Se dice que la transformación más profunda de la Escuela de Bellas Artes de Quito, tuvo lugar en 1915 cuando se lo contrató como maestro e inculcó en los jóvenes artistas la fascinación por las formas vivas con las que el impresionismo europeo había irrumpido en el sombrío panorama del retrato realista. Con Bar se supera para siempre la rutina pedagógica y los estudiantes salen al aire, libres...
A pesar de que Bar desapareció muy pronto del panorama artístico ecuatoriano, Cruz lo califica como el “gran precursor de la corriente modernista”.
Al respecto dice la enciclopedia Salvat de Arte Ecuatoriano: “fue un auténtico suscitador de nuevas ideas. Su amplia cultura y el conocimiento de la realidad que vivía el arte de la época le convirtieron en el centro obligado para el análisis de los nuevos conceptos... Al iniciar a sus alumnos en la pintura al aire libre, Bar, fiel a su tendencia neoimpresionista, les inculca la idea de que se debe fijar lo fugitivo, esa luz ondulante y casi inadvertida que decora el paisaje y lo cambia en una ininterrumpida sinfonía de colores y formas”.

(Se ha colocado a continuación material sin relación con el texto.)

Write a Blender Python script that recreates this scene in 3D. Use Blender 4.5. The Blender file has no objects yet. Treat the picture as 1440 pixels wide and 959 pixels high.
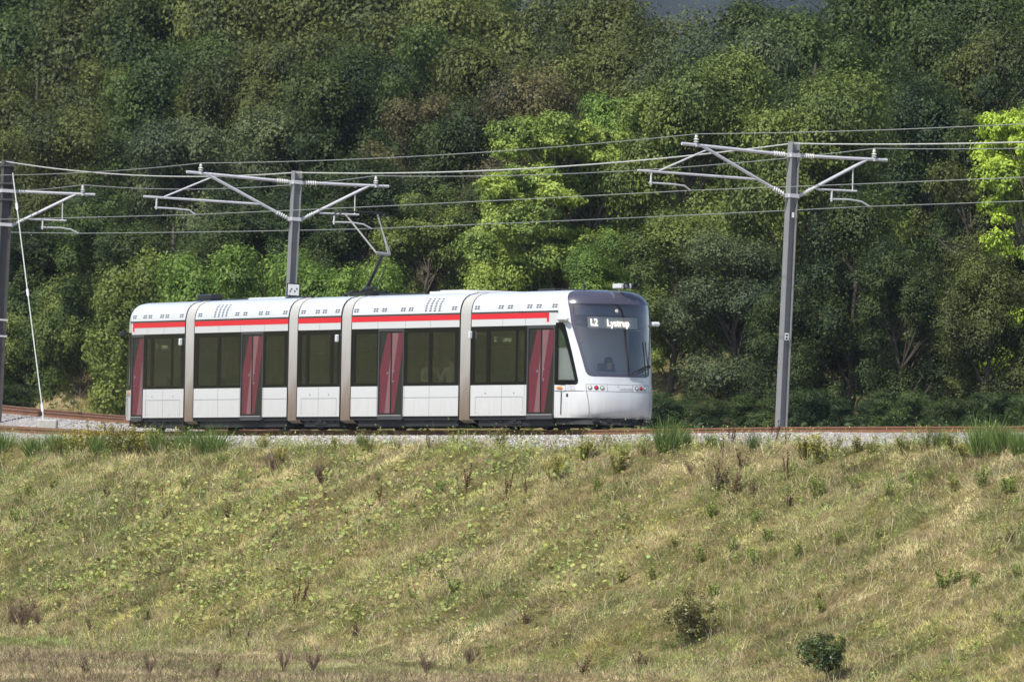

Su más destacado pupilo fue el ambateño Pedro León, de quien se dice que fue el primer impresionista totalmente formado que hubo en Ecuador y quien más tarde sería el promotor de la Sociedad de Artistas de Quito, que tuvo su plenitud en los 1930. También fue maestro de Camilo Egas, quien, luego de estudiar pintura en Roma, fue su alumno.
Fue gran amigo y colega de Leonardo Tejada, a quien le superaba con más de una decena de años.